Russell's anthology starts with the genre of Urdu writing he felt was most accessible to the modern readers of English—the short story

His anthology concludes with a long passage from the first true novel in Urdu, Umrao Jan Ada, made famous in modern times by two Hindi films, one starring Rekha and the other Aishwarya Rai in the leading role of the courtesan abducted from her home as a child and sold to a kotha. Umrao Jan Ada is a masterpiece, and Ralph was a born translator. Indeed, all the works in this volume are translated by him. However, if he were alive today perhaps he would have included more Urdu words from the original text where English equivalents don’t quite work, as well as Urdu equivalents to all the translated poetry.

His anthology starts, though, with the genre of Urdu writing he felt was most accessible to the modern reader of English—the short story. This is a particularly rich vein of literature in Urdu, and has been very imaginatively mined by Professor Memon in his own anthology, the majority of which he too has translated himself. His and Ralph’s choices of authors coincide in Prem Chand, Saadat Hasan Manto and Ismat Chughtai, although the stories they choose are different. Professor Memon, for example, selects Manto’s most famous Partition story, ‘Toba Tek Singh’, while Ralph opts for ‘The Black Shalvar’ a story set in a brothel. These represent two of the most prominent themes in Manto’s work, Partition and life outside ‘respectable’ circles of society.

The impact of Partition bore fruit in an impressive body of short stories in Urdu as well as Hindi and Punjabi, and Professor Memon also includes one such story by Rajinder Singh Bedi about an activist who campaigns for families to accept abducted women rescued from Pakistan, until, that is, among the returning abductees he finds his own wife. Ashfaq Ahmad’s recreation of the relationship between a less than serious student and his devoted teacher also has its denouement in Partition. Some other stories are set against a backdrop of communal violence, and one—Sajid Rashid’s ‘Fable of a Severed Head’—is about a suicide bombing.

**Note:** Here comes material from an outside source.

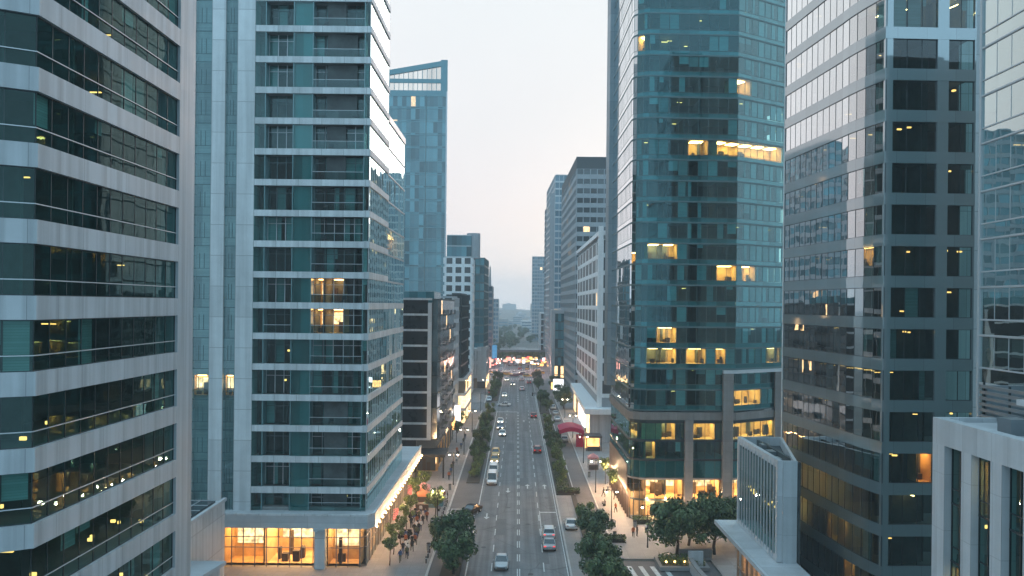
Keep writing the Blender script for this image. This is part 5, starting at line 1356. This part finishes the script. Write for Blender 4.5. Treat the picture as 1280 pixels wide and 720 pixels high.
# motorcycles along the shops
def motorcycle():
    t = thing('motorcycle', 'dark scooter parked by the podium shop front', 'motorcycle')
    for y in (-.62, .62):
        m = MB(); m.tube([(-.06, y, .28), (.06, y, .28)], .28, 14); lpart('wheel', m, 'rubber', t)
    m = MB(); loft(m, [(-.75, [(-.1,.55),(.1,.55),(.08,.75),(-.08,.75)]), (-.3, [(-.17,.35),(.17,.35),(.15,.76),(-.15,.76)]), (.15, [(-.16,.25),(.16,.25),(.12,.42),(-.12,.42)]), (.4, [(-.2,.3),(.2,.3),(.16,.9),(-.16,.9)]), (.6, [(-.08,.5),(.08,.5),(.06,.98),(-.06,.98)])]); lpart('body', m, 'paint_black', t)
    m = MB(); loft(m, [(-.72, [(-.13,.76),(.13,.76),(.1,.84),(-.1,.84)]), (-.1, [(-.15,.76),(.15,.76),(.12,.83),(-.12,.83)])]); lpart('seat', m, 'rubber', t)
    m = MB(); m.tube([(-.36,.38,1.02), (-.1,.48,1.04), (.1,.48,1.04), (.36,.38,1.02)], .02, 6); lpart('handlebar', m, 'rim_metal', t)
    m = MB(); m.ball((0,.6,.86), .08, 8); lpart('headlight', m, 'rim_metal', t)
    return t
mp = motorcycle(); USED2 = {}
for i, (x, y) in enumerate(((-16.0, 115.0), (-16.1, 116.1), (-15.9, 117.2), (-16.0, 126.2), (-16.1, 127.4))):
    put(mp, USED2, (x, y, .12), R(80), f'{ORD[i]} dark scooter parked along the podium shops, from the near end', 'scooters along the podium')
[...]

However, Professor Memon says his purpose was to search for ‘successful’ stories, irrespective of any social message they might bear. As he says, his aim is to ‘present the texture and flavour of the modern Urdu short story, both as a daring experiment and as a more refined heir to the traditional form.’ For him, ‘To reduce literature to its social usefulness, or to read it as history, is to do violence to its nature.’

To strengthen his argument, he refers to the works of Naiyar Masud, one of the greatest of modern Urdu writers whose story in this volume continues, as he puts it, ‘to glow long after one has miserably failed to make it yield up even an ounce of social usefulness.’

PROFESSOR MEMON also resists regarding women writers as a distinct group because, as he says, ‘in this age… the only decent way to show respect to half of humankind seemed to lie in not identifying it as a marked species’. The result of this criterion is that only a quarter of the selected authors are women. Ismat Chughtai is represented not by her most famous short story ‘The Quilt’ which discreetly deals with lesbianism, but by a very powerful tale of the all-too-short lives of poor women subject to repeated abortions. The other four women writers included are Altaf Fatima, Jameela Hashmi, Khalida Asghar and, of course, the inimitable Qurratulain Hyder.

It has to be said though that one of the most outstanding female protagonists among all the stories is to be found in Intizar Husain’s ‘The Back Room’, an evocation of a lost childhood and a mysterious storeroom with a dangerous reptilian inhabitant.

The overall result of Professor Menon’s carefully considered choices is a thoroughly engrossing, varied and often surprising volume, which presents a crystal clear window onto the Urdu short story. Both these anthologies will delight readers, especially in these days when, as Rakshanda Jalil has put it, ‘Urdu is gradually freeing itself from its ‘Muslim’ tag and reclaiming its rightful place as a people’s language.’